If “the community” is the one writing the code, nobody can take it from us. And even if big evil companies are writing the code, the only code that they can deny us is code they write in the future.
I find it hard to be either outraged or even particularly afraid of that.
Anyway, I do not want to talk you out of your license preferences. I have no beef with that. But I do wish there was less FUD slinging at projects that choose to license their hard work as MIT.
Except they didn’t relicence to AGPL initially, they switched to dual licensing under the RSALv2 (a proprietary licence) and SSPLv1 (a non open source, non-free licence). So essentially they made it proprietary, that’s what everyone was annoyed about. If they went straight to AGPL I’m sure there would’ve been some people who were annoyed, but most developers would understand why and I doubt there would have been the valkey fork.
I realize I oversimplified a complex set of moves and “shared source” is its own can of worms. My post was already too long.
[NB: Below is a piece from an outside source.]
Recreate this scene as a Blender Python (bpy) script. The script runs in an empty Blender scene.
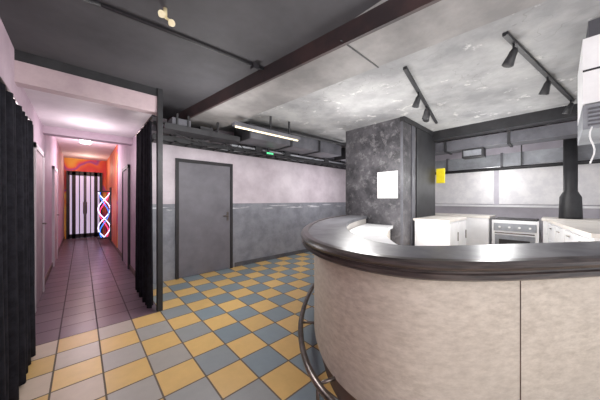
import bpy, bmesh, math, random
from mathutils import Vector, Matrix
random.seed(4)
sc=bpy.context.scene
try:
    sc.view_settings.view_transform='Standard'
except Exception: pass

# ------------------------------------------------------------ materials
def lin(c):
    return tuple(((v/255)/12.92 if v/255<=0.04045 else (((v/255)+0.055)/1.055)**2.4) for v in c)+(1,)
class NT:
    def __init__(s,name):
        s.m=bpy.data.materials.new(name); s.m.use_nodes=True
        s.t=s.m.node_tree; s.b=s.t.nodes['Principled BSDF']
    def n(s,typ,**k):
        nd=s.t.nodes.new(typ)
        for a,v in k.items(): setattr(nd,a,v)
        return nd
    def l(s,a,b): s.t.links.new(a,b)
    def math(s,op,a,b=None,c=None):
        nd=s.n('ShaderNodeMath',operation=op)
        for i,v in enumerate((a,b,c)):
            if v is None: continue
            if isinstance(v,(int,float)): nd.inputs[i].default_value=v
            else: s.l(v,nd.inputs[i])
        return nd.outputs[0]
    def mix(s,f,a,b,bt='MIX'):
        nd=s.n('ShaderNodeMix',data_type='RGBA',blend_type=bt)
        for i,v in ((0,f),(6,a),(7,b)):
            if isinstance(v,(int,float,tuple)): nd.inputs[i].default_value=v
            else: s.l(v,nd.inputs[i])
        return nd.outputs[2]
    def pos(s):
        return s.n('ShaderNodeNewGeometry').outputs['Position']
    def noise(s,scale,detail=4,rough=0.6,stretch=None):
        nd=s.n('ShaderNodeTexNoise'); nd.inputs['Scale'].default_value=scale
        nd.inputs['Detail'].default_value=detail; nd.inputs['Roughness'].default_value=rough
        p=s.pos()
        if stretch:
            mp=s.n('ShaderNodeMapping'); mp.inputs['Scale'].default_value=stretch
            s.l(p,mp.inputs[0]); p=mp.outputs[0]
        s.l(p,nd.inputs['Vector']); return nd.outputs['Fac']
    def ramp(s,f,lo,hi):
        nd=s.n('ShaderNodeMapRange'); nd.inputs[1].default_value=lo; nd.inputs[2].default_value=hi
        s.l(f,nd.inputs[0]); return nd.outputs[0]
def mat(name,c1,c2=None,scale=4,lo=.4,hi=.6,rough=.6,metal=0,stretch=None,bump=0,spec=.5):
    s=NT(name)
    c2=c2 or tuple(min(255,int(v*0.9)) for v in c1)
    f=s.ramp(s.noise(scale,6,.65,stretch),lo,hi)
    s.l(s.mix(f,lin(c1),lin(c2)),s.b.inputs['Base Color'])
    s.b.inputs['Roughness'].default_value=rough; s.b.inputs['Metallic'].default_value=metal
    s.b.inputs['Specular IOR Level'].default_value=spec
    if bump:
        b=s.n('ShaderNodeBump'); b.inputs['Strength'].default_value=bump; b.inputs['Distance'].default_value=.01
        s.l(s.noise(scale*8,4),b.inputs['Height']); s.l(b.outputs[0],s.b.inputs['Normal'])
    return s.m
def emis(name,c,st):
    s=NT(name); s.b.inputs['Base Color'].default_value=lin(c)
    s.b.inputs['Emission Color'].default_value=lin(c); s.b.inputs['Emission Strength'].default_value=st
    return s.m
def tilemat(name,size,ox,oy,cA,cB,cC,xs,grout,rough,gw=.02,var=.14):
    s=NT(name); sp=s.n('ShaderNodeSeparateXYZ'); s.l(s.pos(),sp.inputs[0])
    px=s.math('DIVIDE',s.math('SUBTRACT',sp.outputs[0],ox),size)
    py=s.math('DIVIDE',s.math('SUBTRACT',sp.outputs[1],oy),size)
    ix=s.math('FLOOR',px); iy=s.math('FLOOR',py)
    fx=s.math('FRACT',px); fy=s.math('FRACT',py)
    ex=s.math('MINIMUM',fx,s.math('SUBTRACT',1,fx)); ey=s.math('MINIMUM',fy,s.math('SUBTRACT',1,fy))
    e=s.math('LESS_THAN',s.math('MINIMUM',ex,ey),gw)
    ch=s.math('FLOORED_MODULO',s.math('ADD',ix,iy),2)
    cv=s.n('ShaderNodeCombineXYZ'); s.l(ix,cv.inputs[0]); s.l(iy,cv.inputs[1])
    wn=s.n('ShaderNodeTexWhiteNoise',noise_dimensions='3D'); s.l(cv.outputs[0],wn.inputs[0]); r=wn.outputs[0]
    B=s.mix(s.ramp(s.math('ADD',ix,s.math('MULTIPLY',r,1.5)),xs-1.5,xs+2),lin(cC),lin(cB))
    col=s.mix(ch,lin(cA),B)
    v=s.math('ADD',1-var/2,s.math('MULTIPLY',r,var))
    v2=s.math('ADD',.88,s.math('MULTIPLY',s.noise(9,6,.7),.24))
    vv=s.math('MULTIPLY',v,v2)
    cc=s.n('ShaderNodeCombineXYZ')
    for i in range(3): s.l(vv,cc.inputs[i])
    col=s.mix(1.0,col,cc.outputs[0],'MULTIPLY')
    col=s.mix(e,col,lin(grout))
    s.l(col,s.b.inputs['Base Color'])
    s.l(s.math('ADD',rough,s.math('MULTIPLY',e,.4)),s.b.inputs['Roughness'])
    b=s.n('ShaderNodeBump'); b.inputs['Strength'].default_value=.4; b.inputs['Distance'].default_value=.004
    s.l(s.math('SUBTRACT',1,e),b.inputs['Height']); s.l(b.outputs[0],s.b.inputs['Normal'])
    return s.m

M={}
M['tile']=tilemat('checker_tiles',.3,.73,3.4,(232,192,122),(138,152,160),(212,192,172),-1.0,(112,98,84),.34)
M['ctile']=tilemat('mauve_tiles',.3,.73,3.4,(118,98,108),(110,90,102),(110,90,102),-99,(76,62,68),.3)
M['blackceil']=mat('black_ceiling',(74,73,77),(56,55,59),1.2,.35,.65,.75)
M['beam']=mat('beam_grey',(136,133,132),(104,102,102),1.4,.35,.62,.7,bump=.2)
M['maroon']=mat('beam_maroon',(62,46,46),(46,38,40),3)
M['black']=mat('black_paint',(44,44,47),(32,32,35),4,rough=.55)
M['duct']=mat('duct_grey',(100,100,106),(80,80,86),2.5,rough=.5,metal=.1)
M['ductl']=mat('duct_light',(150,154,160),(126,128,134),2.5,rough=.45,metal=.2)
M['cloth']=mat('black_cloth',(38,37,44),(26,25,31),12,rough=.95,spec=.15)
M['white']=mat('white_laminate',(238,238,240),(226,226,228),2,rough=.4)
M['cream']=mat('cream_board',(228,223,216),(216,210,204),2,rough=.5)
M['paper']=mat('paper',(222,220,220),(208,206,208),5,rough=.8)
M['plinth']=mat('bar_plinth',(110,88,78),(84,66,60),4,rough=.5)
M['bartop']=mat('bar_top',(128,128,133),(100,100,106),4,.4,.6,.36)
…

But my core point is that the code (as Valkey) remained available and remains available under the same free software license that it has always been available under.
The only consequence of what Redis did was that they stopped giving away their “new” code to service providers like Amazon. Even Amazon can continue to use what was there before. And the community can continue to collaborate on the same code base that they were collaborating on before. The licence Redis chooses for its “new” code is largely irrelevant.
We talk about permissive licenses like they represent some massive risk. I just do not see it that way. And they have many advantages including often attracting more corporate participation (more free code for me).
I am a very happy user of Clang/LLVM. It is the product of collaboration between Google, Apple, Sony, Microsoft, academia, and other nerds. I am very happy we have licenses that encourage companies to create quality software for me to use.
I am sure Redis chose BSD to begin with in case they ever had to make a move like they did. If the only option was GPL, they may never have released it as Open Source to begin with. Again, I am glad they did.
The difference with llvm is that nobody is selling a hosted llvm as a service, nobody is making money off llvm without contributing back (directly, I know a bunch of companies use llvm to make a product that makes money).
Redis clearly thinks that using the BSD licence was a mistake. I agree with you, using BSD attracted more people/companies to use it than if they had chosen AGPL, that’s the trade-off you make when choosing a copyleft licence.
I think I agree with you on a lot of this, let me know if this is a fair summary of your argument:
Permissive and copyleft licences both have advantages and disadvantages, if a project chooses a permissive licence then that’s their choice, and if they later decide to re-license then the project will probably get forked and carry on under the original licence, so as a user you can just switch to the fork and the only thing that will is the name of the package you install.
That seems pretty reasonable to me, let me know if I made any mistakes summarising your point.
The caveat I would add to that is that the project shouldn’t complain about freeloaders if they choose a licence that explicitly allows freeloading. They chose a permissive licence for its advantages but they won’t accept the consequences that come with that decision.
You summarized my position very well. Thank you.
Didn’t debian already offer a hurd image many years ago? I could be wrong but i thought i heard (or hurd hah) someone mention it in a video recently. I think it was on old guix video from dt (i decided to try and write a guix config so i was watching some guix content).
How can I find out if it supports ext4? if it does I might install it tonight. I have been waiting for Hurd for over a decade.
With systemd? AFAIK, it’s a hard dependency this days.